■ **SHORT EXERCISE**: All of the material below is to be repeated exactly.

■ **SOURCE MATERIAL**:
++++
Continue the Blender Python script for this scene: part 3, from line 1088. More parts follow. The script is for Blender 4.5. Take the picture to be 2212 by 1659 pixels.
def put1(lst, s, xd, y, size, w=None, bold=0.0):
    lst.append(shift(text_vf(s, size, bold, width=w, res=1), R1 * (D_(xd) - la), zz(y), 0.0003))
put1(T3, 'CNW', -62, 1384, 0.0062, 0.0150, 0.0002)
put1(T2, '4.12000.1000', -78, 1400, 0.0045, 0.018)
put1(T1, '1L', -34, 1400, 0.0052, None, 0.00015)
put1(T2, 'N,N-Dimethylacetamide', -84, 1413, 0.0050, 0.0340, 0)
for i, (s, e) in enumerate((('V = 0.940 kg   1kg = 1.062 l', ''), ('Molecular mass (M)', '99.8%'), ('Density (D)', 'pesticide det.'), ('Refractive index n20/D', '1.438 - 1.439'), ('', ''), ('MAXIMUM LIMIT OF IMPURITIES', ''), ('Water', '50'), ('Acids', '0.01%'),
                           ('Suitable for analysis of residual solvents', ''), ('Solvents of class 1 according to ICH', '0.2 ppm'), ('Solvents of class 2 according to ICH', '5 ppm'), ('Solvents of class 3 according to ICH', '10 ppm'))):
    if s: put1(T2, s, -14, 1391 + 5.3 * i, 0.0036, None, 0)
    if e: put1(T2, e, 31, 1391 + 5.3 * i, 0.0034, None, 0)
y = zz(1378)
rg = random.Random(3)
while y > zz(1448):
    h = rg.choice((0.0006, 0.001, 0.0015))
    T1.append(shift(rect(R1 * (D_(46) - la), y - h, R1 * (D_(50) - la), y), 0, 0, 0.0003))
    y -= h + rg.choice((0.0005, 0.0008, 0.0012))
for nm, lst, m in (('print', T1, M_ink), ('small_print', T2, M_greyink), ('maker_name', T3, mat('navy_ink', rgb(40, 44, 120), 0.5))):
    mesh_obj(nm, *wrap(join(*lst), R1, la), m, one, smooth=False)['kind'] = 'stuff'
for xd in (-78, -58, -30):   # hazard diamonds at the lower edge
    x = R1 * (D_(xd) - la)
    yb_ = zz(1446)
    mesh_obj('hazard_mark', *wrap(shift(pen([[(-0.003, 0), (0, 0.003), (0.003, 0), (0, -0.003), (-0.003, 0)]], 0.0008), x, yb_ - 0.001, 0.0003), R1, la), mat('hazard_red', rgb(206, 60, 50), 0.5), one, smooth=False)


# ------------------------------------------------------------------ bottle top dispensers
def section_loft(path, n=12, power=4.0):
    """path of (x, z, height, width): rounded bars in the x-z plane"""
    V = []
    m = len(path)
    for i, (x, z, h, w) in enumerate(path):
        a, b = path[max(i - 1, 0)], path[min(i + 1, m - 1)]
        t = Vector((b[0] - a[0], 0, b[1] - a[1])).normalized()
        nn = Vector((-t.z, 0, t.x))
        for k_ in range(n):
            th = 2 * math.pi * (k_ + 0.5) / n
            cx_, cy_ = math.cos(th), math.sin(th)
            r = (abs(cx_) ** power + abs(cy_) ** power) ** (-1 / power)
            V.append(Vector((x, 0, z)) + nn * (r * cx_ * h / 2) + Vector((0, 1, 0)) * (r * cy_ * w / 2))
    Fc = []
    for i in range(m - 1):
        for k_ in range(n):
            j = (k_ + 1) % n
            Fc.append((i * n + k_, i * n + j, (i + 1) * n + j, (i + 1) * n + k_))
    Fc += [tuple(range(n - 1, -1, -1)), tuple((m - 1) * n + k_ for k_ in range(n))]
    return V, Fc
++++
■ **EXPECTED ANSWER**:
Continue the Blender Python script for this scene: part 3, from line 1088. More parts follow. The script is for Blender 4.5. Take the picture to be 2212 by 1659 pixels.
def put1(lst, s, xd, y, size, w=None, bold=0.0):
    lst.append(shift(text_vf(s, size, bold, width=w, res=1), R1 * (D_(xd) - la), zz(y), 0.0003))
put1(T3, 'CNW', -62, 1384, 0.0062, 0.0150, 0.0002)
put1(T2, '4.12000.1000', -78, 1400, 0.0045, 0.018)
put1(T1, '1L', -34, 1400, 0.0052, None, 0.00015)
put1(T2, 'N,N-Dimethylacetamide', -84, 1413, 0.0050, 0.0340, 0)
for i, (s, e) in enumerate((('V = 0.940 kg   1kg = 1.062 l', ''), ('Molecular mass (M)', '99.8%'), ('Density (D)', 'pesticide det.'), ('Refractive index n20/D', '1.438 - 1.439'), ('', ''), ('MAXIMUM LIMIT OF IMPURITIES', ''), ('Water', '50'), ('Acids', '0.01%'),
                           ('Suitable for analysis of residual solvents', ''), ('Solvents of class 1 according to ICH', '0.2 ppm'), ('Solvents of class 2 according to ICH', '5 ppm'), ('Solvents of class 3 according to ICH', '10 ppm'))):
    if s: put1(T2, s, -14, 1391 + 5.3 * i, 0.0036, None, 0)
    if e: put1(T2, e, 31, 1391 + 5.3 * i, 0.0034, None, 0)
y = zz(1378)
rg = random.Random(3)
while y > zz(1448):
    h = rg.choice((0.0006, 0.001, 0.0015))
    T1.append(shift(rect(R1 * (D_(46) - la), y - h, R1 * (D_(50) - la), y), 0, 0, 0.0003))
    y -= h + rg.choice((0.0005, 0.0008, 0.0012))
for nm, lst, m in (('print', T1, M_ink), ('small_print', T2, M_greyink), ('maker_name', T3, mat('navy_ink', rgb(40, 44, 120), 0.5))):
    mesh_obj(nm, *wrap(join(*lst), R1, la), m, one, smooth=False)['kind'] = 'stuff'
for xd in (-78, -58, -30):   # hazard diamonds at the lower edge
    x = R1 * (D_(xd) - la)
    yb_ = zz(1446)
    mesh_obj('hazard_mark', *wrap(shift(pen([[(-0.003, 0), (0, 0.003), (0.003, 0), (0, -0.003), (-0.003, 0)]], 0.0008), x, yb_ - 0.001, 0.0003), R1, la), mat('hazard_red', rgb(206, 60, 50), 0.5), one, smooth=False)


# ------------------------------------------------------------------ bottle top dispensers
def section_loft(path, n=12, power=4.0):
    """path of (x, z, height, width): rounded bars in the x-z plane"""
    V = []
    m = len(path)
    for i, (x, z, h, w) in enumerate(path):
        a, b = path[max(i - 1, 0)], path[min(i + 1, m - 1)]
        t = Vector((b[0] - a[0], 0, b[1] - a[1])).normalized()
        nn = Vector((-t.z, 0, t.x))
        for k_ in range(n):
            th = 2 * math.pi * (k_ + 0.5) / n
            cx_, cy_ = math.cos(th), math.sin(th)
            r = (abs(cx_) ** power + abs(cy_) ** power) ** (-1 / power)
            V.append(Vector((x, 0, z)) + nn * (r * cx_ * h / 2) + Vector((0, 1, 0)) * (r * cy_ * w / 2))
    Fc = []
    for i in range(m - 1):
        for k_ in range(n):
            j = (k_ + 1) % n
            Fc.append((i * n + k_, i * n + j, (i + 1) * n + j, (i + 1) * n + k_))
    Fc += [tuple(range(n - 1, -1, -1)), tuple((m - 1) * n + k_ for k_ in range(n))]
    return V, Fc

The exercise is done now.